Binlerce aşk romanı yazılmış, ama aşkın romanı yazılmamıştı. Psikiyatrist doktor Mustafa Ulusoy, aşkın romanını yazdı: Aynalar Koridorunda Aşk...
Bu kitapta aşk adına bugüne dek yazılanların bir benzerini değil, aşka dair bugüne kadar yazılmayanları bulacaksınız...
SUNUŞ/ ÖNSÖZ
Teşekkür
İdeal bir ilişkide, arkadaşınızın sizi ne fazla, ne de eksik değerlendirmesi beklenir. Karşınızdaki insanın sizin hakkınızdaki makul kanaati, ilişkinin içinde barındıracağı olası dengesizliklerden hem sizi, hem de onu korur. Bir insanın sizde var olan yetenekleri görmezlikten gelmesi incitici olabildiği gibi, sizinle ilgili yüksek beklentilere girmesi ve yüksek beklentilerine âlet ederek sizi gerginleştirmesi de ilişkiyi zedeleyebilen tehlikeli bir tutumdur.

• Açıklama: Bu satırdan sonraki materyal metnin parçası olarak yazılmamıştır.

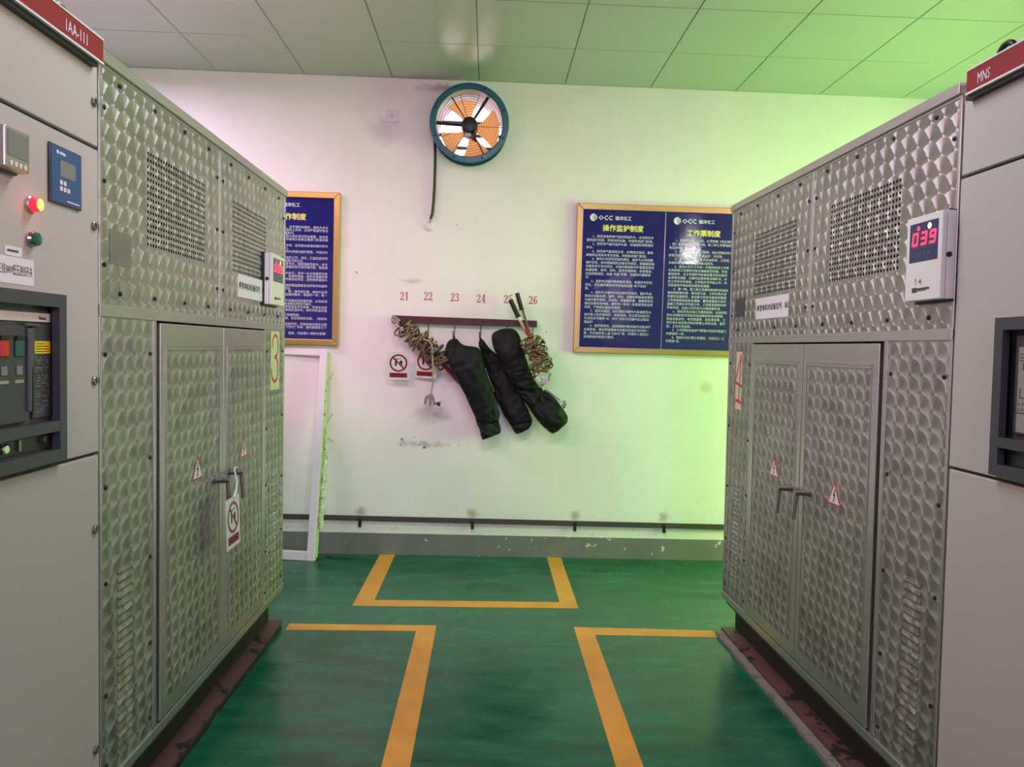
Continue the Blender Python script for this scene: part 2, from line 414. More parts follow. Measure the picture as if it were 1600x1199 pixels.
for s, x, z in (('21', -.602, 1.843), ('22', -.435, 1.848), ('23', -.248, 1.846), ('24', -.063, 1.842), ('25', .129, 1.844), ('26', .306, 1.842)):
    mb = MB(); h = .056
    for k, ch in enumerate(s):
        P = lambda u, v, k=k: (x - .031 + .0325 * k + u * .052, D - .0008, z - h / 2 + v * h)
        for pts, wd in DG[ch]: stroke(mb, pts, [q * 1.15 for q in wd] if isinstance(wd, list) else wd * 1.15, P)
    o = mb.build('painted_number', 'red_paint', wall_back); o['label'] = 'red painted number ' + s

# ------------------------------------------------------------------ transformer enclosures and switchgear
def face_matrix(org, s, z, n):
    m = Matrix((Vector(n), Vector(s), Vector(z))).transposed().to_4x4(); m.translation = org; return m
ML = face_matrix((-1.0628, 3, 0), (.0021, 1, 0), (-.0038, 0, 1), (1, -.0021, .0038))
MR = face_matrix((1.3208, 3, 0), (-.0235, .9997, 0), (-.0141, -.0003, .9999), (.9996, .0235, .0141))

def seven(mb, ch, P, w, h, t):
    seg = {'0': 'abcdef', '3': 'abcdg', '9': 'abcdfg', '8': 'abcdefg', '5': 'acdfg', '1': 'bc'}[ch]
    L = {'a': ((0, h), (w, h)), 'b': ((w, h), (w, h / 2)), 'c': ((w, h / 2), (w, 0)), 'd': ((0, 0), (w, 0)), 'e': ((0, 0), (0, h / 2)), 'f': ((0, h / 2), (0, h)), 'g': ((0, h / 2), (w, h / 2))}
    for k in seg: stroke(mb, [L[k][0], L[k][1]], t, lambda u, v: P(u + .12 * v, v))

def enclosure(side, label):
    sg = 1 if side == 'L' else -1
    T = lambda n, s, z: (sg * n, s, z)
    root = thing('transformer_enclosure', label, 'electrical cabinet', ML if side == 'L' else MR)
    def part(name, mb, mat, parent=None, **k): return mb.build(name, mat, parent or root, **k)
    # right as seen from the aisle is +s on the left row and -s on the right row
    def PL(n, s0, z0): return lambda u, v: (n, s0 + sg * u, z0 + v)
    S0, S1 = -.915, .93
    DEP = -1.05
    mb = MB(T); t = .006       # hollow sheet-metal shell, open to the front
    mb.box(DEP, -.045, S0, S0 + t, .195, 2.25).box(DEP, -.045, S1 - t, S1, .195, 2.25).box(DEP, DEP + t, S0, S1, .195, 2.25)
    mb.box(DEP, -.045, S0, S1, 2.244, 2.25).box(DEP, -.045, S0, S1, .195, .201)
    part('body', mb, 'frame')
    mb = MB(T)                 # folded frame members on the front
    mb.box(-.045, .002, S0, S0 + .012, .195, 2.24).box(-.045, .002, S1 - .014, S1, .195, 2.24)
    mb.box(-.045, .004, S0, S1, 1.556, 1.590)
    mb.box(-.045, .002, -.012, .012, 1.590, 2.24)
    mb.box(-.045, .003, -.588, -.566, .225, 1.556)
    mb.box(-.045, .003, .588, .606, .225, 1.556)
    mb.box(-.045, .006, S0, S1, .190, .222)
    mb.box(-.045, -.03, -.556, -.545, .222, 1.556)     # strip seen in the hinge gap
    part('frame', mb, 'frame', bevel=.0015)
    part('roof_lip', MB(T).box(DEP, .012, S0, S1, 2.246, 2.278).box(-.02, .003, S0, S1, 2.236, 2.246), 'frame', bevel=.002)
    # upper panels with round-hole grilles
    def upper(a, b, g0, g1):
        z0, z1 = 1.590, 2.238; h0, h1 = 1.782, 2.082; n0 = 0.0
        mb = MB(T)
        q = lambda s, e, c, d: mb.poly([(n0, s, c), (n0, e, c), (n0, e, d), (n0, s, d)])
        q(a, b, z0, h0); q(a, b, h1, z1); q(a, g0, h0, h1); q(g1, b, h0, h1)
        nc, nr = 25, 15; dw = (g1 - g0) / nc; dh = (h1 - h0) / nr; R = .0058; K = 8
        for i in range(nc):
            for j in range(nr):
                cs, cz = g0 + (i + .5) * dw, h0 + (j + .5) * dh; vi = []; vo = []; vb = []
                for k in range(K):
                    th = 2 * math.pi * (k + .5) / K; c, s = math.cos(th), math.sin(th); m = 1 / max(abs(c), abs(s))
                    vi.append((n0, cs + R * c, cz + R * s)); vb.append((n0 - .002, cs + R * c, cz + R * s))
                    vo.append((n0, cs + c * m * dw / 2, cz + s * m * dh / 2))
                fs = [(k, (k + 1) % K, K + (k + 1) % K, K + k) for k in range(K)] + [(k, 2 * K + k, 2 * K + (k + 1) % K, (k + 1) % K) for k in range(K)]
                # square corners
                cr = [(n0, cs + a1 * dw / 2, cz + b1 * dh / 2) for a1, b1 in ((1, 1), (-1, 1), (-1, -1), (1, -1))]
                mb.add(vi + vo + vb + cr, fs + [(K + 0, K + 1, 3 * K), (K + 2, K + 3, 3 * K + 1), (K + 4, K + 5, 3 * K + 2), (K + 6, K + 7, 3 * K + 3)])
        return part('vented_panel', mb, 'swirl', recalc=False)
    upper(S0 + .012, -.012, -.630, -.158)
    upper(.012, S1 - .014, .140, .600)
    # lower side panels with pressed louvres
    def louvred(a, b, l0, l1, zt, zb):
        mb = MB(T); mb.box(-.004, 0, a, b, .222, 1.556)
        n = 22
        for i in range(n):
            z = zt + (zb - zt) * i / (n - 1)
            mb.m(0).prism([(.0002, l0, z + .010), (.0002, l0, z - .006), (.0034, l0, z - .005)], (0, (l1 - l0), 0)); mb.m(1).box(.0001, .0008, l0, l1, z - .0082, z - .0061)
        return part('louvred_panel', mb, ['swirl_dull', 'dark'])
    louvred(S0 + .012, -.588, -.815, -.728, .812, .292)
    louvred(.606, S1 - .014, .722, .808, .828, .300)
    # doors
    doors = []
    for (a, b, hs, hz, tri) in ((-.540, .030, -.064, .950, (-.235, 1.075) if side == 'L' else (-.272, 1.036)), (.036, .586, .098, .955 if side == 'L' else .938, (.282, 1.082) if side == 'L' else (.285, 1.047))):
        d = part('door', MB(T).box(-.022, .004, a, b, .226, 1.549), 'frame', bevel=.0025); doors.append(d)
        mb = MB(T); bd = .045
        mb.box(.0041, .0052, a + bd, b - bd, .226 + .06, 1.549 - .085)
        part('door_skin', mb, 'swirl_dull', d)
        mb = MB(T)
        for e in (0, .012):
            mb.box(.004, .0075, a + bd - .006 - e * .3, b - bd + .006, 1.462 + e, 1.466 + e)
        mb.box(.004, .0075, a + bd - .006, a + bd - .002, .29, 1.478).box(.004, .0075, b - bd + .002, b - bd + .006, .29, 1.478)
        part('door_rim', mb, 'frame', d)
        mb = MB(T)
        mb.lathe((.004, hs, hz), (.066, hs, hz), [(0, .0165), (.1, .0165), (.14, .0115), (.86, .0115), (.9, .0125), (1, .0125)], 20)
        mb.tube([(.055, hs, hz), (.0585, hs, hz - .012), (.061, hs, hz - .05), (.066, hs, hz - .108)], [.009, .0085, .0075, .008], 10)
        part('handle', mb, 'zinc', d, smooth=True)
        # warning triangle
        ts, tz = tri; ww, hh = .053, .092
        P = PL(.0056, ts, tz); mb = MB(T)
        mb.prism([P(0, 0), P(-ww, -hh), P(ww, -hh)], (.0006, 0, 0))
        P = PL(.0066, ts, tz)
        mb.m(1).poly([P(0, -.016), P(-ww * .80, -hh * .93), P(ww * .80, -hh * .93)])
        P = PL(.0070, ts, tz); mb.m(2)
        mb.poly([P(.004, -.030), P(-.009, -.056), P(-.001, -.056), P(-.004, -.074), P(-.008, -.072), P(-.001, -.084), P(.003, -.070), P(0, -.072), P(.009, -.050), P(.001, -.050), P(.009, -.030)])
        o = part('warning_sign', mb, ['red', 'white', 'ink'], d); o['label'] = 'white triangular high voltage sign with a red edge'
    # cap screws
    mb = MB(T); mb.lathe((0, 0, 0), (.004, 0, 0), [(0, .0072), (.5, .0068), (1, .0035)], 12)
    sc0 = None
    pos = []
    for a, b in ((S0 + .012, -.012), (.012, S1 - .014)):
        for z in (2.216, 1.625):
            pos += [(a + (b - a) * k, z) for k in (.12, .37, .63, .88)]
        for z in (2.13, 1.93, 1.70): pos += [(a + .018, z), (b - .022, z)]
    for a, b in ((S0 + .012, -.588), (.606, S1 - .014)):
        for k, z in enumerate((1.45, 1.12, .80, .52, .27)): pos += [(a + .02, z - .045 * (k % 2)), (b - .02, z)]
    for s, z in pos:
        if sc0 is None: sc0 = part('screw', mb, 'screw', smooth=True); sc0.location = T(.001, s, z)
        else: copy_to(sc0, root, T(.001, s, z))
    # base channel on the floor
    mb = MB(T); b0, b1 = -.90, .88
    mb.box(-.075, -.058, b0, b1, .012, .190)            # web
    mb.box(-.058, .012, b0, b1 + .02, .018, .034)        # bottom flange
    mb.box(-.058, -.004, b0, b1, .172, .190)             # top flange
    mb.box(DEP + .05, DEP + .12, b0, b1, .0, .190)
    part('base_channel', mb, 'channel')
    part('channel_web_face', MB(T).box(-.0579, -.0565, b0, b1, .036, .172), 'channel_dark')  # near-black facing over the web between the flanges
    mb = MB(T); k = 30; e0 = .016 if side == 'L' else .05
    for i in range(k):
        s0_, s1_ = b0 + (b1 - b0) * i / k, b0 + (b1 - b0) * (i + 1) / k; e = e0 + .012 * noise.noise((i * .4, 3, 0))
        mb.box(-.06, e, s0_, s1_, -.002, .018 + (.004 if side == 'R' else 0) * noise.noise((i * .7, 1, 2)))
    part('grout_bed', mb, 'grout' if side == 'R' else 'channel_dark')
    # paper label under the far grille
    a, b = (.205, .572) if side == 'L' else (.196, .565); z0, z1 = (1.685, 1.783) if side == 'L' else (1.669, 1.768)
    lab = part('paper_label', MB(T).box(.0008, .0016, a, b, z0, z1), 'paper')
    P = PL(.0021, (a if sg > 0 else b) + sg * .014, (z0 + z1) / 2 + .002); mb = MB(T)
    text(mb, '移变电机对设备位号；站1', .031, P, sx=1.02, bold=.018); part('lettering', mb, 'ink', lab)
    # engraved plate
    if side == 'L': part('name_plate', MB(T).box(.0008, .002, -.858, -.733, 1.706, 1.802), 'plate')
    else: part('name_plate', MB(T).box(.0008, .002, .724, .849, 1.691, 1.784), 'charcoal')
    # stencilled number on a cream patch
    if side == 'L':
        pt = part('number_patch', MB(T).box(.0004, .0010, .688, .838, 1.258, 1.550), 'cream'); P = PL(.0016, .690, 1.258); k = .1475 / 93; kz = .292 / 610
        pts = [(16, 450), (20, 520), (36, 560), (52, 572), (70, 545), (76, 480), (76, 410), (66, 360), (42, 345), (66, 320), (76, 260), (76, 170), (66, 110), (40, 80), (16, 130), (8, 180), (8, 220)]
        mb = MB(T); stroke(mb, [(x * k, y * kz) for x, y in pts], .013, P)
        part('painted_numeral', mb, 'red_paint', pt)['label'] = 'red painted 3'
    else:
        pt = part('number_patch', MB(T).box(.0004, .0010, .729, .812, 1.217, 1.512), 'cream'); P = PL(.0016, .812, 1.217)
        mb = MB(T)
        stroke(mb, [(.068, .283), (.046, .050)], .011, P); stroke(mb, [(.066, .275), (-.008, .138), (.082, .120)], [.008, .012, .012], P)
        stroke(mb, [(.010, .045), (.076, .038)], .015, P)
        part('painted_numeral', mb, 'red_paint', pt)['label'] = 'red painted 4'
    # temperature controller
    a, b, z0, z1 = (.550, .756, 1.674, 1.914) if side == 'L' else (-.914, -.742, 1.674, 1.924)
    ctl = part('temperature_controller', MB(T).box(.001, .028, a, b, z0, z1).box(.029, .044, a, b, z0, z1), 'white', bevel=.003)
    ctl['label'] = 'white temperature controller with red digits'
    part('backing_plate', MB(T).box(.0008, .010, a - .006 if side == 'L' else a + .004, b + .002, z0 - .008, z1 + .004), 'black', ctl)
    part('side_clip', MB(T).cyl((.022, a - .0005, (z0 + z1) / 2), (.022, a - .004, (z0 + z1) / 2), .008, 12), 'black', ctl)
    W_ = b - a; L0 = a if sg > 0 else b
    P = PL(.0446, L0, z0); H = z1 - z0
    mb = MB(T); mb.poly([P(W_ * .10, H * .46), P(W_ * .90, H * .46), P(W_ * .90, H * .92), P(W_ * .10, H * .92)]); part('display', mb, 'navy_face', ctl)
    mb = MB(T); dw = W_ * .13; dh = H * .13
    for k, ch in enumerate('039'):
        P2 = PL(.0451, L0 + sg * W_ * (.19 + .245 * k), z0 + H * .665); seven(mb, ch, P2, dw, dh, .0075)
    P = PL(.0451, L0, z0)
    mb.poly(circle(P, W_ * .35, H * .855, .007, 12))
    mb.m(1).poly(circle(P, W_ * .66, H * .86, .009, 12))
    part('digits', mb, ['led', 'led_amber'], ctl)
    mb = MB(T)
    for k in range(4): mb.poly(circle(P, W_ * (.3 + .12 * k), H * .555, .006, 10))
    stroke(mb, [(W_ * .2, H * .625), (W_ * .55, H * .625)], .003, P); stroke(mb, [(W_ * .62, H * .63), (W_ * .82, H * .63)], .002, P)
    part('controller_keys', mb, 'charcoal2', ctl); mb = MB(T)
    if side == 'R':
        for pts in ([(.30, .245), (.335, .25)], [(.315, .27), (.305, .225), (.335, .215), (.32, .185)], [(.42, .25), (.405, .22), (.49, .235)], [(.455, .26), (.45, .19)], [(.43, .22), (.475, .215)], [(.5, .2), (.51, .195)]):
            stroke(mb, [(x * W_, y * H) for x, y in pts], .0016, P)
        part('handwriting', mb, 'charcoal', ctl); mb = MB(T)
    stroke(mb, [(W_ * .38, H * .135), (W_ * .70, H * .14)], .006, P); stroke(mb, [(W_ * .38, H * .115), (W_ * .62, H * .117)], .0016, P)
    stroke(mb, [(W_ * .24, H * .128), (W_ * .34, H * .128)], .014, P)
    part('brand_print', mb, 'charcoal', ctl)
    return root, doors
encL, doorsL = enclosure('L', 'left engine-turned steel transformer enclosure marked with a red 3')
encR, doorsR = enclosure('R', 'right engine-turned steel transformer enclosure marked with a red 4')

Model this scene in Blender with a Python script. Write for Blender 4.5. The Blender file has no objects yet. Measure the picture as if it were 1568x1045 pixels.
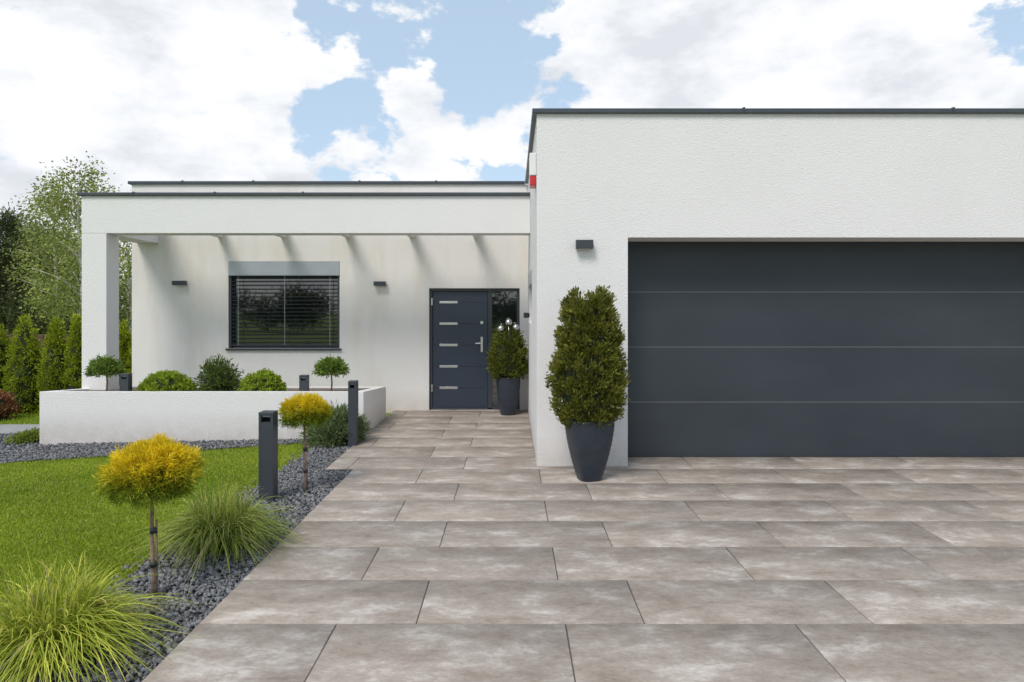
import bpy, math, random
import numpy as np
from mathutils import Vector, Matrix
rng=np.random.default_rng(7); random.seed(7)
scene=bpy.context.scene
COL=scene.collection

# ------------------------------------------------------------------ materials
def new_mat(name):
    m=bpy.data.materials.new(name); m.use_nodes=True
    nt=m.node_tree; b=nt.nodes['Principled BSDF']; return m,nt,b
def N(nt,t,**kw):
    n=nt.nodes.new(t)
    for k,v in kw.items():
        if k in n.inputs: n.inputs[k].default_value=v
        else: setattr(n,k,v)
    return n
def ramp(nt,stops):
    r=nt.nodes.new('ShaderNodeValToRGB'); e=r.color_ramp.elements
    while len(e)<len(stops): e.new(.5)
    for i,(p,c) in enumerate(stops):
        e[i].position=p; e[i].color=(*c,1) if len(c)==3 else c
    return r
def simple(name,col,rough=.5,metal=0,var=.08,scale=8,bump=0,bscale=200,spec=.5):
    m,nt,b=new_mat(name); L=nt.links
    tc=N(nt,'ShaderNodeTexCoord'); n=N(nt,'ShaderNodeTexNoise',Scale=scale,Detail=6)
    L.new(tc.outputs['Object'],n.inputs['Vector'])
    a=tuple(c*(1-var) for c in col); c2=tuple(min(1,c*(1+var)) for c in col)
    r=ramp(nt,[(.3,a),(.7,c2)]); L.new(n.outputs['Fac'],r.inputs['Fac']); L.new(r.outputs['Color'],b.inputs['Base Color'])
    b.inputs['Roughness'].default_value=rough; b.inputs['Metallic'].default_value=metal
    b.inputs['Specular IOR Level'].default_value=spec
    if bump:
        n2=N(nt,'ShaderNodeTexNoise',Scale=bscale,Detail=4); L.new(tc.outputs['Object'],n2.inputs['Vector'])
        bp=N(nt,'ShaderNodeBump',Strength=.6,Distance=bump); L.new(n2.outputs['Fac'],bp.inputs['Height']); L.new(bp.outputs['Normal'],b.inputs['Normal'])
    return m
def stucco(name,col=(.80,.785,.78),dirt=True,stain=0.0):
    m,nt,b=new_mat(name); L=nt.links
    g=N(nt,'ShaderNodeNewGeometry'); sx=N(nt,'ShaderNodeSeparateXYZ'); L.new(g.outputs['Position'],sx.inputs[0])
    n=N(nt,'ShaderNodeTexNoise',Scale=.9,Detail=8,Roughness=.6); L.new(g.outputs['Position'],n.inputs['Vector'])
    r=ramp(nt,[(.3,tuple(c*.965 for c in col)),(.7,col)]); L.new(n.outputs['Fac'],r.inputs['Fac'])
    mr=N(nt,'ShaderNodeMapRange'); mr.inputs['From Min'].default_value=.35; mr.inputs['From Max'].default_value=-.05
    n3=N(nt,'ShaderNodeTexNoise',Scale=5,Detail=8,Roughness=.7); L.new(g.outputs['Position'],n3.inputs['Vector'])
    L.new(sx.outputs['Z'],mr.inputs['Value'])
    mu=N(nt,'ShaderNodeMath',operation='MULTIPLY'); L.new(mr.outputs[0],mu.inputs[0]); L.new(n3.outputs['Fac'],mu.inputs[1])
    mx=N(nt,'ShaderNodeMix',data_type='RGBA'); L.new(mu.outputs[0],mx.inputs[0]); L.new(r.outputs['Color'],mx.inputs[6]); mx.inputs[7].default_value=(.44,.38,.32,1)
    out=mx.outputs[2]
    if stain>0:
        mp=N(nt,'ShaderNodeMapping'); mp.inputs['Scale'].default_value=(2.2,1,.45); L.new(g.outputs['Position'],mp.inputs['Vector'])
        n4=N(nt,'ShaderNodeTexNoise',Scale=1.6,Detail=7,Roughness=.6); L.new(mp.outputs[0],n4.inputs['Vector'])
        mr2=N(nt,'ShaderNodeMapRange'); mr2.inputs['From Min'].default_value=.48; mr2.inputs['From Max'].default_value=.75; mr2.inputs['To Max'].default_value=stain
        L.new(n4.outputs['Fac'],mr2.inputs['Value'])
        mx2=N(nt,'ShaderNodeMix',data_type='RGBA'); L.new(mr2.outputs[0],mx2.inputs[0]); L.new(out,mx2.inputs[6]); mx2.inputs[7].default_value=(.66,.58,.47,1)
        out=mx2.outputs[2]
    L.new(out,b.inputs['Base Color'])
    b.inputs['Roughness'].default_value=.9; b.inputs['Specular IOR Level'].default_value=.2
    n2=N(nt,'ShaderNodeTexNoise',Scale=75,Detail=4,Roughness=.65); L.new(g.outputs['Position'],n2.inputs['Vector'])
    bp=N(nt,'ShaderNodeBump',Strength=.9,Distance=.012); L.new(n2.outputs['Fac'],bp.inputs['Height']); L.new(bp.outputs['Normal'],b.inputs['Normal'])
    return m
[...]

Yazı yazma konusunda, hem arkadaşım hem de editörüm olan Metin Karabaşoğlu beni hem yüksek beklentilere sokmadı, hem de benden umudunu kesmedi. Ilımlı umudu ile bende uyandırdığı yazı yazabilirlik duygusu benim için önemli bir motivasyon kaynağı oldu.
Bu kitabın yazılması sırasında editoryal yardımlarıyla bana destek ve cesaret veren Metin, aynı zamanda hayatımın zor bir döneminde yanımdan ayrılmadı; ilgisini, şefkatini esirgemedi. Sevgili Metin’in fedakârlık düzeyine varan şefkatli arkadaşlığı benim için bu kitabın yazılma süreci içinde önemli bir avantaj teşkil etti.
Begüm Gökçen, Burcu Şekersoy, Hatice Yurtoğlu, Yasemin Köse, Yaprak Levent, Özlem Kaba, Nurdan Özdemir, Handan Özdemir, Betül Sırma, Vildan Bayramoğlu, Özge Öndül, Öyküm Öndül, İrem Buğrul kitabın ilk nüshasını okumayı kabul ederek, kitabın gerek içeriği gerek biçimi konusunda benim için çok yararlı ciddi ve ilginç değerlendirme ve önerilerde bulundular.
Yine kitabın ilk nüshasını okuyan değerli psikoterapist Yavuz Erten psikiyatri ile edebiyat arasındaki yolculuğun zorluklarına ve olası sorunlarına dikkat çekti ve bana cesaret verdi.
Psikiyatrist Erol Göka, üç yıl önce birlikte konuşmacı olarak katıldığımız bir toplantıda grup dinamikleri ile ilgili konuşmasında “aynalar koridoru” kavramından bahsederken, ben kitabın başlığının konulduğuna kanaat getirmiştim. Sevgili Erol farkına varmadan kitabın başlığını bana önermiş oldu.
Annem Hatice, babam Halil Ulusoy bana sık sık Mutlak Varlıktan bahsettiler. Kardeşlerim Hacer, Menşure, Betül, Seyda’yı ihtiyacım olan zamanlarda hep yanımda buldum. Kızlarım Zeynep ve Serra, onlarla geçirebileceğim vakitleri kitabın yazılması için harcamama izin verme fedakârlığında bulundular.
Bana en mahrem ve gizli yaşantılarını anlatan hastalarım hayatın acılarını fısıldadılar ve zor olan hayat karşısında cesur duruşlarıyla bana insanın aslında ne kadar dirençli yaratılan bir varlık olduğunu gösterdiler.